AOL Posts Small Q4 Profit
AOL’s fourth quarter profit and revenue beat Wall Street’s forecast, but the company said its revenue from subscriptions and online search advertising would decline in the coming months.
AOL was spun off by Time Warner in December and is trying to reposition itself as an online content and advertising company under chief executive Tim Armstrong, formerly a Google executive.
AOL had a fourth quarter net profit of $1.4 million compared with a net loss of $1.96 billion in the same quarter a year ago.
AOL advertising revenue feel by eight percent in the fourth quarter to $ 471.6 million while subscription revenue declined by 28 percent to $307.4 million. Total revenue was down 17 percent to $809.7 million.
“We have made significant progress in support of the long-term vision we see in the future of AOL, but today’s results continue to reflect the need for our focus and execution on the work required in the turnaround of the Company,” said Tim Armstrong, Chairman and Chief Executive Officer.
“2009 marked the closing of an important chapter in AOL’s history and the opening of a new chapter that we are passionately pursuing. We have a clearly defined strategy, and we enter 2010 incredibly focused on day-to-day execution.”
Other highlights from the earning report include:
Q4 revenue declines reflect continued attrition in the subscriber base, leading to declines in subscription and search & contextual revenue.
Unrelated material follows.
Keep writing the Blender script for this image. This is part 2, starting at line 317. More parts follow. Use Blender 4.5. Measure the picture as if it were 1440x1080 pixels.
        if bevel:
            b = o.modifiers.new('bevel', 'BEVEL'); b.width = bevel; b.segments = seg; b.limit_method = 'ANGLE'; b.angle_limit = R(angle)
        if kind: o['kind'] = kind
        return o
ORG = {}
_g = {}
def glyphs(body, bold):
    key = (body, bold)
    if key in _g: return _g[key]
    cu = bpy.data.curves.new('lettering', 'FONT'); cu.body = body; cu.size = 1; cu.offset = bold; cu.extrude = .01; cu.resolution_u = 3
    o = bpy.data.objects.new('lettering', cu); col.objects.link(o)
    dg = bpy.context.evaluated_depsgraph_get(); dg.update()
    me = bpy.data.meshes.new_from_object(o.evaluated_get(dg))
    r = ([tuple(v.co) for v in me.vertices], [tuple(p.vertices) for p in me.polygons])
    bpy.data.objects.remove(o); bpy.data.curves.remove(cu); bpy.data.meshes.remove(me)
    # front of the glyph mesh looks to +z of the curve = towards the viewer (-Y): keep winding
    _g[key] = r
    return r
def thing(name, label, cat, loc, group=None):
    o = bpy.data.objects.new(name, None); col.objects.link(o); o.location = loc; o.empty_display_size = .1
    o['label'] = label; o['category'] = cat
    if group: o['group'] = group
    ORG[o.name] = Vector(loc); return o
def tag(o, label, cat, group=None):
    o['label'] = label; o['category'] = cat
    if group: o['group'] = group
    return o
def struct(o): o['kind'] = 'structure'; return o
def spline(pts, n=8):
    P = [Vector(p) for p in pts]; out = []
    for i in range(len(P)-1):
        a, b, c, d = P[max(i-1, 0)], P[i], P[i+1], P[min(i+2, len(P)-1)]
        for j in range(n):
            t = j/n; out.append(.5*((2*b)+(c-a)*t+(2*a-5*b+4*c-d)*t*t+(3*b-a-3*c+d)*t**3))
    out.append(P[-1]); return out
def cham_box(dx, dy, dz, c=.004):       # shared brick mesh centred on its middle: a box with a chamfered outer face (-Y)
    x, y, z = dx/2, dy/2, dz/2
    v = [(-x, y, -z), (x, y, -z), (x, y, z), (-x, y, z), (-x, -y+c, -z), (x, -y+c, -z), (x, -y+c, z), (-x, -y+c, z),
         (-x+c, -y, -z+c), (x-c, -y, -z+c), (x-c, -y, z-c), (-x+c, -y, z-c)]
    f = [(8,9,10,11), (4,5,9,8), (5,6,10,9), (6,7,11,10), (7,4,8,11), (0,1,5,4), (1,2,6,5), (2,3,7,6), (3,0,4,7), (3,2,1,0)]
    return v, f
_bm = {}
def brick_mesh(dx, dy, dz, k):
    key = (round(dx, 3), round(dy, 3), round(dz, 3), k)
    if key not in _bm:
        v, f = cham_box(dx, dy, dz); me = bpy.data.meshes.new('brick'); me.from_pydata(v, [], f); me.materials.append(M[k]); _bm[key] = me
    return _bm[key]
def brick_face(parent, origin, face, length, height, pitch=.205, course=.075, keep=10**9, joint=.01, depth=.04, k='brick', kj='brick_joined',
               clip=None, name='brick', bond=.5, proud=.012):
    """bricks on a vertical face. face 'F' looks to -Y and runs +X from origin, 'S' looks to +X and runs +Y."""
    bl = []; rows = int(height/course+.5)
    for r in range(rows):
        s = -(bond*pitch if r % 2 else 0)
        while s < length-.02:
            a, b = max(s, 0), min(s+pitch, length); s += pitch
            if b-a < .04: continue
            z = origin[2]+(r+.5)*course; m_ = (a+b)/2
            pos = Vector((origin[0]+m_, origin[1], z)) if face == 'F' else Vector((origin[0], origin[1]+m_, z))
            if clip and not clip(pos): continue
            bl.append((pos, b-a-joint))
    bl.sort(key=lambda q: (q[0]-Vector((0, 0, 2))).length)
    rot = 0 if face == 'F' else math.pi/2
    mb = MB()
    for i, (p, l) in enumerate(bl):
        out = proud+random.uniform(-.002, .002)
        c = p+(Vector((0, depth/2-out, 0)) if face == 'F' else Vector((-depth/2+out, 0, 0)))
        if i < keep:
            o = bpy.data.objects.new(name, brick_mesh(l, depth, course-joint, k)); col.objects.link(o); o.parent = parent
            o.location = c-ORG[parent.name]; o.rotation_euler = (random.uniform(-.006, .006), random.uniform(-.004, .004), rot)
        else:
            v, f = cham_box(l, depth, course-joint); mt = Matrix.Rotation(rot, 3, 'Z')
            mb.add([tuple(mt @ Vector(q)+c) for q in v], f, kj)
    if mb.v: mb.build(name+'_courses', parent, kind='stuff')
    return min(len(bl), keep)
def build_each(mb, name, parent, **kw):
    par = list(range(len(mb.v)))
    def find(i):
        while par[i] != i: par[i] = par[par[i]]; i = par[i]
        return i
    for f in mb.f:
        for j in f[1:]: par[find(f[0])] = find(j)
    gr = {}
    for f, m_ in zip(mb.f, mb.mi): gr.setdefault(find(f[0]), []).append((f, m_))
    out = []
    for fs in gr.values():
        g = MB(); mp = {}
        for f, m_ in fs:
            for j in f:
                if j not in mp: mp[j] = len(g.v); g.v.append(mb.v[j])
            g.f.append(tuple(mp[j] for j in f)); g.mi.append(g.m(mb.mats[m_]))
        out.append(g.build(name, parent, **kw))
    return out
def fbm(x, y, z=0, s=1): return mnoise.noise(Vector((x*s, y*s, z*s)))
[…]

While AOL Properties global display advertising revenue declined 3%, AOL Properties domestic display advertising revenue grew 1%, its first quarter of year-over-year growth in eight quarters.
We anticipate our restructuring efforts will reduce ongoing operating expenses, excluding TAC and net of incremental operating investments in the business, by approximately $150 million in 2010.
Full-year and Q4 2008 operating loss and net loss reflect a $2.2 billion non-cash goodwill impairment charge.
Full-year cash provided by operations declined, driven by Adjusted OIBDA declines. The cash flow impact of these declines was partially offset by the timing of working capital changes, including lower employee bonus payments in 2009. Full-year 2009 Free
Cash Flow grew slightly, reflecting reduced capital expenditures in 2009. Q4 2009 cash provided by operations and Free Cash Flow declined due to the settlement of a legal matter and a Value Added Tax matter in France.
AOL had $147.0 million of cash-on-hand as of December 31, 2009, and has not borrowed under the terms of our revolving credit facility, as of February 2, 2010.